Finding the Angle in Projectile Motion

[Robotics 1764]

Homework Statement

Hello, I am attempting to derive an equation for some pretty specific needs. The equation I need is one that solves for the angle needed to launch a projectile at a given velocity to an object at a given distance and height different from launcher. The catch is that I would like to include the acceleration due to air resistance (which I can find later and input) as an acceleration in the x direction.

The goal is to solve for theta (I will use an o)

Homework Equations

The only variables that can be present in the equation are:
ax, ay (gravity), x, y, v (velocity launched at, actually, it is the speed, I don't know the angle)

The equations I have been attempting to use are:

y = vy*t + (g/2)*t^2
x = vx*t + (a/2)*t^2
v = sqrt(vx^2 + vy^2)
sin o = vy/v
cos o = vx/v

The Attempt at a Solution

I keep trying to derive but keep ending up circling (deriving until I accidentally reach a variable I tried to get rid of earlier).
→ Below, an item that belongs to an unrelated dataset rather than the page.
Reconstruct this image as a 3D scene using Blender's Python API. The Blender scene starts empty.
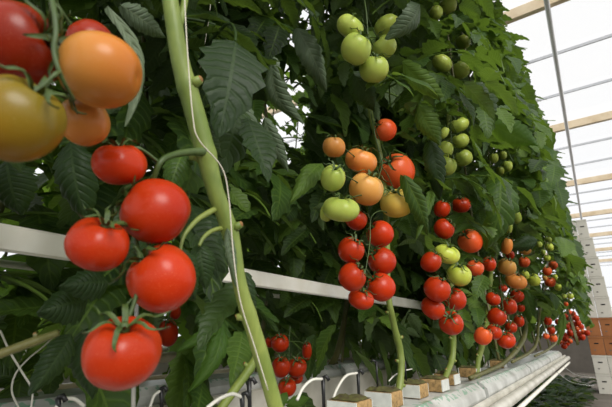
import bpy, math, random
import numpy as np
from mathutils import Vector, Matrix

random.seed(7)
rng = np.random.default_rng(11)
scene = bpy.context.scene
COL = scene.collection

# ------------------------------------------------------------------ camera
FPX, CX, CY = 400.0, 306.0, 203.5
YAW = math.atan2(294, math.hypot(FPX, 131))
PIT = math.atan2(131, FPX)
FH = np.array([-math.sin(YAW), math.cos(YAW), 0.0])
RT = np.array([math.cos(YAW), math.sin(YAW), 0.0])
FW = FH * math.cos(PIT) + np.array([0, 0, math.sin(PIT)])
UPV = -FH * math.sin(PIT) + np.array([0, 0, math.cos(PIT)])


def ray(px, py):
    return FW + RT * ((px - CX) / FPX) - UPV * ((py - CY) / FPX)


def atX(px, py, X):
    d = ray(px, py)
    return d * X if X > 0.5 else d * (X / d[0])      # a positive value is a distance along the view


def atD(px, py, D):
    return ray(px, py) * D


def atY(px, py, Y):
    d = ray(px, py)
    return d * (Y / d[1])


def depth(p):
    return float(np.dot(p, FW))


def project(P):
    P = np.asarray(P)
    z = P @ FW
    zz = np.where(z < 0.02, 0.02, z)
    return CX + FPX * (P @ RT) / zz, CY - FPX * (P @ UPV) / zz, z


cam_d = bpy.data.cameras.new('camera')
cam = bpy.data.objects.new('camera', cam_d)
COL.objects.link(cam)
cam_d.sensor_width = 36
cam_d.lens = FPX / 612 * 36
cam_d.clip_start = 0.02
M = Matrix(((RT[0], UPV[0], -FW[0], 0), (RT[1], UPV[1], -FW[1], 0), (RT[2], UPV[2], -FW[2], 0), (0, 0, 0, 1)))
cam.matrix_world = M
cam_d.dof.use_dof = True
cam_d.dof.focus_distance = 1.05
cam_d.dof.aperture_fstop = 9.0
scene.camera = cam

FLOOR = -0.64

# ------------------------------------------------------------------ materials
def new_mat(name):
    m = bpy.data.materials.new(name)
    m.use_nodes = True
    nt = m.node_tree
    nt.nodes.clear()
    out = nt.nodes.new('ShaderNodeOutputMaterial')
    return m, nt, out


def N(nt, kind, **kw):
    n = nt.nodes.new(kind)
    for k, v in kw.items():
        if k in n.inputs:
            n.inputs[k].default_value = v
        else:
            setattr(n, k, v)
    return n


def ramp(nt, fac, stops):
    r = nt.nodes.new('ShaderNodeValToRGB')
    e = r.color_ramp.elements
    while len(e) < len(stops):
        e.new(0.5)
    for el, (p, c) in zip(e, stops):
        el.position = p
        el.color = (*c, 1)
    nt.links.new(fac, r.inputs['Fac'])
    return r


def math_n(nt, op, a, b=None, c=None):
    n = nt.nodes.new('ShaderNodeMath')
    n.operation = op
    for i, v in enumerate((a, b, c)):
        if v is None:
            continue
        if isinstance(v, (int, float)):
            n.inputs[i].default_value = v
        else:
            nt.links.new(v, n.inputs[i])
    return n.outputs[0]


def mixc(nt, fac, a, b):
    n = nt.nodes.new('ShaderNodeMix')
    n.data_type = 'RGBA'
    for sock, v in ((n.inputs[0], fac), (n.inputs[6], a), (n.inputs[7], b)):
        if isinstance(v, (int, float)):
            sock.default_value = v
        elif isinstance(v, tuple):
            sock.default_value = (*v, 1)
        else:
            nt.links.new(v, sock)
    return n.outputs[2]


def lin(r, g, b):
    def f(c):
        c /= 255
        return c / 12.92 if c <= 0.04045 else ((c + 0.055) / 1.055) ** 2.4
    return (f(r), f(g), f(b))


def simple(name, col, rough=0.6, noise=0.0, nscale=30, metal=0.0, col2=None, bump=0.0):
    m, nt, out = new_mat(name)
    p = N(nt, 'ShaderNodeBsdfPrincipled', Roughness=rough, Metallic=metal)
    tc = N(nt, 'ShaderNodeTexCoord')
    nz = N(nt, 'ShaderNodeTexNoise', Scale=nscale, Detail=5.0)
    nt.links.new(tc.outputs['Object'], nz.inputs['Vector'])
    c2 = col2 or tuple(c * (1 - noise) for c in col)
    r = ramp(nt, nz.outputs['Fac'], [(0.35, c2), (0.65, col)])
    nt.links.new(r.outputs['Color'], p.inputs['Base Color'])
    if bump:
        b = N(nt, 'ShaderNodeBump', Strength=bump, Distance=0.002)
        nt.links.new(nz.outputs['Fac'], b.inputs['Height'])
        nt.links.new(b.outputs['Normal'], p.inputs['Normal'])
    nt.links.new(p.outputs[0], out.inputs[0])
    return m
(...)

Does anyone have an equation already derived they could show me that they could also explain how they derived, or know how I could go about deriving my goal equation successfully? Or any other formulae I should be using?

Thanks.

 

[tiny-tim]

Welcome to PF!

The equation I need is one that solves for the angle needed to launch a projectile at a given velocity to an object at a given distance and height different from launcher.

The catch is that I would like to include the acceleration due to air resistance (which I can find later and input) as an acceleration in the x direction.
…
The equations I have been attempting to use are:

y = vy*t + (g/2)*t^2
x = vx*t + (a/2)*t^2
v = sqrt(vx^2 + vy^2)
sin o = vy/v
cos o = vx/v

Hi Robotics 1764! Welcome to PF!

(air resistance would never be like that, but anyway …)

Hint: since you have constant acceleration in both the x and y directions, try combining them (accelerations obey the vector law of addition, of course) into a single acceleration, and then use coordinates parallel and perpendicular to that direction.